Spot on. Most heritage lines could exist quite happily with saturated 0-6-0 locos running at around 180psi. Running something as complicated as the Red Devil or with all the Chapelon mods would be quite counter productive.
To develop an earlier Spitfire analogy, I'm sure there are many improvements available to make one more efficient but if those improvements make it look and sound completely different to the original, who's going to pay to see one fly?

 

I'm envisaging something along the lines of the time-travelling steam engine at the end of the Back to the Future series. I'm sure there's an audience for it, but I'm not sure it's that great…

Simon

 

There's a fine line between making it easier to live with and keeping it as what people want to see, I suspect that's why many preservation modifications are kept to ones which are not outwardly visible, hopper ashpans and spark arrestors in the smokebox for instance.
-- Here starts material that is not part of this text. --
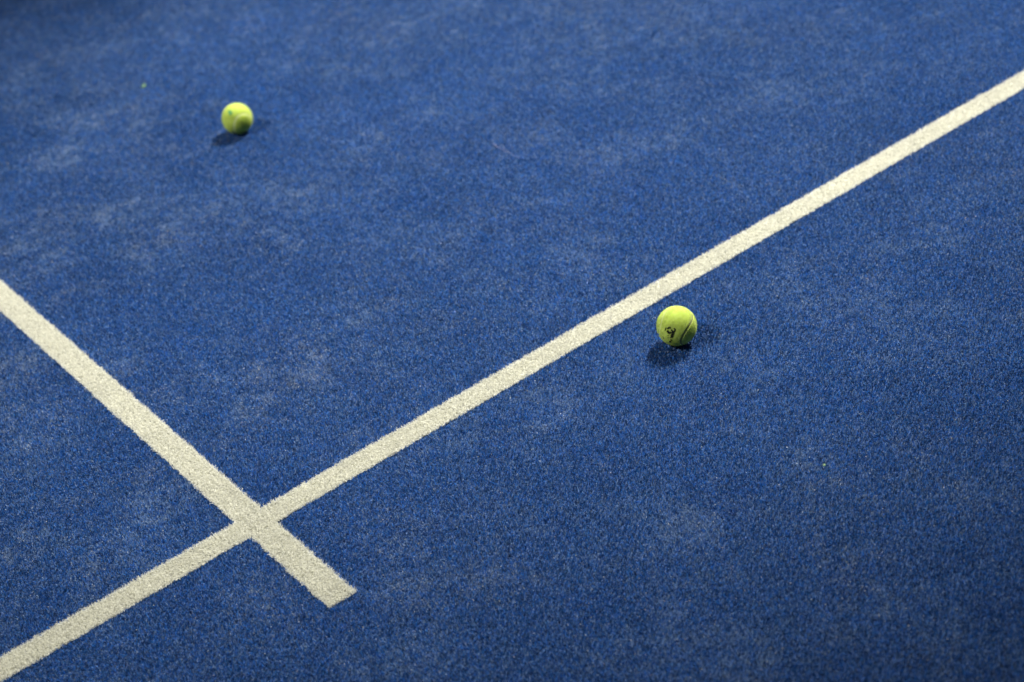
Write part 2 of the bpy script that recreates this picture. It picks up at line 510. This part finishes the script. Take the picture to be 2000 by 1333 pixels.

Yes, you could build some 71000/Red Devil alike thing which is far more powerful/efficient than anything that has gone before, but where's the nostalgia in it ?, it serves no purpose as it a new design to the heritage market and steam is outdated technology to the commercial market regardless of technical improvements, that's why the 5AT is getting minimal support IMO, looks like Thunderbird 1 with a chimney, it's like saying Warwick Castle (the brick & mortar version) would be far more efficient as being a Fortress if it resembled Guantanamo Bay.

Thin tyres and bored out cylinders may help power output in short blasts, but not sustained output where the boiler is the deciding factor, I guess that's why Austerities can physically move 9/10 MK1's, but are unsuitable for some miles at 25MPH with that weight.

 

I agree with most of what's been said in the last few posts, insofar as it applies to heritage lines. But there is a case for design improvements in locomotives intended to run on the modern main line railway. That was the intention of the 5AT: a locomotive with a much improved power-to-weight ratio but still looking and sounding more or less like a conventional steam locomotive (not like a Leader, for instance). I disagree with Steve's saying that "nobody in their right mind is even going to consider" such a thing. Some people certainly did consider it, though not enough of them to make it viable. And there is a case for more modest improvements to existing preserved locomotives such as fitting them with Lempor or Giesl exhaust systems.